Perhaps the CIO can take heart from some of the E51's limitations. Unlike the more recent entertainment-friendly Blackberry devices it can't be used with a standard 3.5mm stereo headphone jack, so the user needs one of those annoying little adaptors that no shops seem to stock. That should stop them listening to music in the company's time, and on the company's phone. The device has a USB socket, but doesn't do USB charging - so that's another charger to take on trips.

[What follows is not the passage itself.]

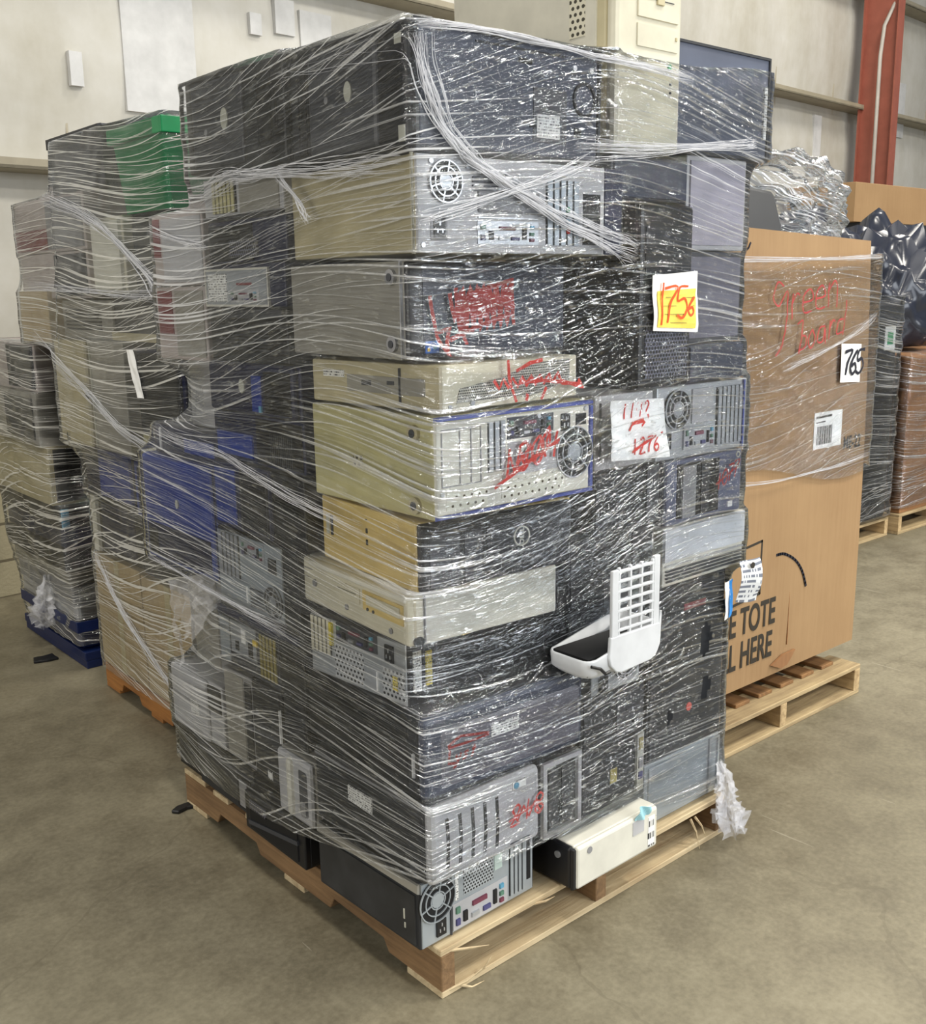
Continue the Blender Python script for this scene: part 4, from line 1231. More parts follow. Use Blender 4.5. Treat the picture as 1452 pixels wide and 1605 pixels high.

On the more positive side, Nokia has made some small but worthwhile additions to the user interface. The home screen concept, customisable by the user, replaces the bloated application grid view as the jumping-off point for the most used applications. Four buttons around the central selection key are pre-configured for home, contacts, calendar and contacts, and a sustained press creates a new entry in each of these categories. Since this is what users want to do most of the time, that's less grubbing around in multi-layered menus.
Nokia also took the opportunity to share some of its other insights about the enterprise mobility market. It remains upbeat about the prospects for dual mode FMC, and will next month be releasing new versions of its Intellisync Call Connect Client to enable interworking with both Cisco and Alcatel-Lucent IP-PBXs. Neither supports the holy grail of seamless in-call handover between WiFi and cellular, but Nokia continues to work towards both a standards-based approach and a proprietary solution. It admits that dual mode FMC is still in the pilot phase, but continues to believe there is a powerful logic that will eventually make it attractive to enterprises.
Almost as an aside, Nokia also admitted that the raison d'etre of its soon-to-be-reorganised enterprise mobility division was a conviction that it was possible to approach enterprises independently of the mobile network operator - and that this conviction has turned out to be wrong.